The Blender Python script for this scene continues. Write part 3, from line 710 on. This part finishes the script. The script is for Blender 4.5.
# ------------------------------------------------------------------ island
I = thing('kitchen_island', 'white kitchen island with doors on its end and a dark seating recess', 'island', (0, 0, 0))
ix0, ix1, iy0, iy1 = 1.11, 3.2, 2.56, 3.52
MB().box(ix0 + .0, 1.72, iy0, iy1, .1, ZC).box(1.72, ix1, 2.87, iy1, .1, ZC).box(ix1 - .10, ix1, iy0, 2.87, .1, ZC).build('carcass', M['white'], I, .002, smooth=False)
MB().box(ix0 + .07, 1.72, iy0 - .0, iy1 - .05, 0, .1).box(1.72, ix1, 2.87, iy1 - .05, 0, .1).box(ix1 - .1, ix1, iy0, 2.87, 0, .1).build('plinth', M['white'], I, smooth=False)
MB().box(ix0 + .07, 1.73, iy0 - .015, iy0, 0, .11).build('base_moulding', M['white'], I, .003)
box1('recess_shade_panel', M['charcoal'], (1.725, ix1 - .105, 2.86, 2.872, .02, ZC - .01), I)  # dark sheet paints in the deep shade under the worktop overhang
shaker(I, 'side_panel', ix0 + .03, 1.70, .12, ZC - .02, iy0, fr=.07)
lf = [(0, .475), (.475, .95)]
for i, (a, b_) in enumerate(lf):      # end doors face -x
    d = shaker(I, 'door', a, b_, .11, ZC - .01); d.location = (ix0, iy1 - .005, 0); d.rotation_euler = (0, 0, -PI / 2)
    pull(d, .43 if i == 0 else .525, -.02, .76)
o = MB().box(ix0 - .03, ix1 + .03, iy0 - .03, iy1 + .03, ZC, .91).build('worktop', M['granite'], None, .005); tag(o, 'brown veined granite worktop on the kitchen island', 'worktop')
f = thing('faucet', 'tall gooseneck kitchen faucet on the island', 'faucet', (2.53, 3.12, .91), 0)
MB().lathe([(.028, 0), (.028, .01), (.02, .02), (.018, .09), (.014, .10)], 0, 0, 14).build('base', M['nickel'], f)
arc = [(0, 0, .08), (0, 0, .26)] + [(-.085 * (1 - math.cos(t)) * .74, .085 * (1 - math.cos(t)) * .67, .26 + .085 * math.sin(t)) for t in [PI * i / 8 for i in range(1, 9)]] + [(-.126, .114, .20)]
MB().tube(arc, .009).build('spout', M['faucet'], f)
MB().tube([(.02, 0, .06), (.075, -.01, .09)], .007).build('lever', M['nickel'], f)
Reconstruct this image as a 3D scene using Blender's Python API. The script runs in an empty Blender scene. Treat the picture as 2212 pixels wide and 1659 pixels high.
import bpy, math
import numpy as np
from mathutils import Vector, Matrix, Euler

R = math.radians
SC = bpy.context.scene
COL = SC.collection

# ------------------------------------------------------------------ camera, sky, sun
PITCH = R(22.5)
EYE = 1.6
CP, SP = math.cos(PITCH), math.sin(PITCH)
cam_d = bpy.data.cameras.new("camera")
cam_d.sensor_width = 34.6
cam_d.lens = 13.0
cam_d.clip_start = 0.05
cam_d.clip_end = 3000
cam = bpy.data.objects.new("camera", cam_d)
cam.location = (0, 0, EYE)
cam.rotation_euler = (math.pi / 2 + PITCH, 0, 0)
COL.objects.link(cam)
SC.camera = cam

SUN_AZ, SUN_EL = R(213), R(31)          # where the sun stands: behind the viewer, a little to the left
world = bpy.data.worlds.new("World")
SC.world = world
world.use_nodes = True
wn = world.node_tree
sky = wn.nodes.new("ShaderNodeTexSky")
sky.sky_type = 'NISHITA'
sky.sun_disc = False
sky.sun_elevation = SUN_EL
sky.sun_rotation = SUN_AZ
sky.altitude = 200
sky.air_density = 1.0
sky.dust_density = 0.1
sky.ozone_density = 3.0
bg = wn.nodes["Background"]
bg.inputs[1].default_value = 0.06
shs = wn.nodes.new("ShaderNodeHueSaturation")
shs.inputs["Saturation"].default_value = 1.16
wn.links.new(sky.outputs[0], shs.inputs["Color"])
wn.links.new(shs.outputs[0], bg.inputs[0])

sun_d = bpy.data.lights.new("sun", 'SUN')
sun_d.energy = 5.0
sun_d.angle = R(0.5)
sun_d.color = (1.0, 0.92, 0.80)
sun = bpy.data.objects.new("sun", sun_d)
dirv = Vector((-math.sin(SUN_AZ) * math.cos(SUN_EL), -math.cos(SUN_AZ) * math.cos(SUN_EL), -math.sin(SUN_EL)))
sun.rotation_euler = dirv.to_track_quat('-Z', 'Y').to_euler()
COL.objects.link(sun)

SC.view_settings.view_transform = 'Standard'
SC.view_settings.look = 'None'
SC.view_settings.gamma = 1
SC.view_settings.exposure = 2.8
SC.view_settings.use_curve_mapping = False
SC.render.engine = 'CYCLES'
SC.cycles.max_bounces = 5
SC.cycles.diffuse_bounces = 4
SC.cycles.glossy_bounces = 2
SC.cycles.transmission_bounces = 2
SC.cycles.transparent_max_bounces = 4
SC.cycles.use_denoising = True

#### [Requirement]
Write out the material exactly as given.

#### [Solution]
The Blender Python script for this scene continues. Write part 3, from line 710 on. This part finishes the script. The script is for Blender 4.5.
# ------------------------------------------------------------------ island
I = thing('kitchen_island', 'white kitchen island with doors on its end and a dark seating recess', 'island', (0, 0, 0))
ix0, ix1, iy0, iy1 = 1.11, 3.2, 2.56, 3.52
MB().box(ix0 + .0, 1.72, iy0, iy1, .1, ZC).box(1.72, ix1, 2.87, iy1, .1, ZC).box(ix1 - .10, ix1, iy0, 2.87, .1, ZC).build('carcass', M['white'], I, .002, smooth=False)
MB().box(ix0 + .07, 1.72, iy0 - .0, iy1 - .05, 0, .1).box(1.72, ix1, 2.87, iy1 - .05, 0, .1).box(ix1 - .1, ix1, iy0, 2.87, 0, .1).build('plinth', M['white'], I, smooth=False)
MB().box(ix0 + .07, 1.73, iy0 - .015, iy0, 0, .11).build('base_moulding', M['white'], I, .003)
box1('recess_shade_panel', M['charcoal'], (1.725, ix1 - .105, 2.86, 2.872, .02, ZC - .01), I)  # dark sheet paints in the deep shade under the worktop overhang
shaker(I, 'side_panel', ix0 + .03, 1.70, .12, ZC - .02, iy0, fr=.07)
lf = [(0, .475), (.475, .95)]
for i, (a, b_) in enumerate(lf):      # end doors face -x
    d = shaker(I, 'door', a, b_, .11, ZC - .01); d.location = (ix0, iy1 - .005, 0); d.rotation_euler = (0, 0, -PI / 2)
    pull(d, .43 if i == 0 else .525, -.02, .76)
o = MB().box(ix0 - .03, ix1 + .03, iy0 - .03, iy1 + .03, ZC, .91).build('worktop', M['granite'], None, .005); tag(o, 'brown veined granite worktop on the kitchen island', 'worktop')
f = thing('faucet', 'tall gooseneck kitchen faucet on the island', 'faucet', (2.53, 3.12, .91), 0)
MB().lathe([(.028, 0), (.028, .01), (.02, .02), (.018, .09), (.014, .10)], 0, 0, 14).build('base', M['nickel'], f)
arc = [(0, 0, .08), (0, 0, .26)] + [(-.085 * (1 - math.cos(t)) * .74, .085 * (1 - math.cos(t)) * .67, .26 + .085 * math.sin(t)) for t in [PI * i / 8 for i in range(1, 9)]] + [(-.126, .114, .20)]
MB().tube(arc, .009).build('spout', M['faucet'], f)
MB().tube([(.02, 0, .06), (.075, -.01, .09)], .007).build('lever', M['nickel'], f)
Reconstruct this image as a 3D scene using Blender's Python API. The script runs in an empty Blender scene. Treat the picture as 2212 pixels wide and 1659 pixels high.
import bpy, math
import numpy as np
from mathutils import Vector, Matrix, Euler

R = math.radians
SC = bpy.context.scene
COL = SC.collection

# ------------------------------------------------------------------ camera, sky, sun
PITCH = R(22.5)
EYE = 1.6
CP, SP = math.cos(PITCH), math.sin(PITCH)
cam_d = bpy.data.cameras.new("camera")
cam_d.sensor_width = 34.6
cam_d.lens = 13.0
cam_d.clip_start = 0.05
cam_d.clip_end = 3000
cam = bpy.data.objects.new("camera", cam_d)
cam.location = (0, 0, EYE)
cam.rotation_euler = (math.pi / 2 + PITCH, 0, 0)
COL.objects.link(cam)
SC.camera = cam

SUN_AZ, SUN_EL = R(213), R(31)          # where the sun stands: behind the viewer, a little to the left
world = bpy.data.worlds.new("World")
SC.world = world
world.use_nodes = True
wn = world.node_tree
sky = wn.nodes.new("ShaderNodeTexSky")
sky.sky_type = 'NISHITA'
sky.sun_disc = False
sky.sun_elevation = SUN_EL
sky.sun_rotation = SUN_AZ
sky.altitude = 200
sky.air_density = 1.0
sky.dust_density = 0.1
sky.ozone_density = 3.0
bg = wn.nodes["Background"]
bg.inputs[1].default_value = 0.06
shs = wn.nodes.new("ShaderNodeHueSaturation")
shs.inputs["Saturation"].default_value = 1.16
wn.links.new(sky.outputs[0], shs.inputs["Color"])
wn.links.new(shs.outputs[0], bg.inputs[0])

sun_d = bpy.data.lights.new("sun", 'SUN')
sun_d.energy = 5.0
sun_d.angle = R(0.5)
sun_d.color = (1.0, 0.92, 0.80)
sun = bpy.data.objects.new("sun", sun_d)
dirv = Vector((-math.sin(SUN_AZ) * math.cos(SUN_EL), -math.cos(SUN_AZ) * math.cos(SUN_EL), -math.sin(SUN_EL)))
sun.rotation_euler = dirv.to_track_quat('-Z', 'Y').to_euler()
COL.objects.link(sun)

SC.view_settings.view_transform = 'Standard'
SC.view_settings.look = 'None'
SC.view_settings.gamma = 1
SC.view_settings.exposure = 2.8
SC.view_settings.use_curve_mapping = False
SC.render.engine = 'CYCLES'
SC.cycles.max_bounces = 5
SC.cycles.diffuse_bounces = 4
SC.cycles.glossy_bounces = 2
SC.cycles.transmission_bounces = 2
SC.cycles.transparent_max_bounces = 4
SC.cycles.use_denoising = True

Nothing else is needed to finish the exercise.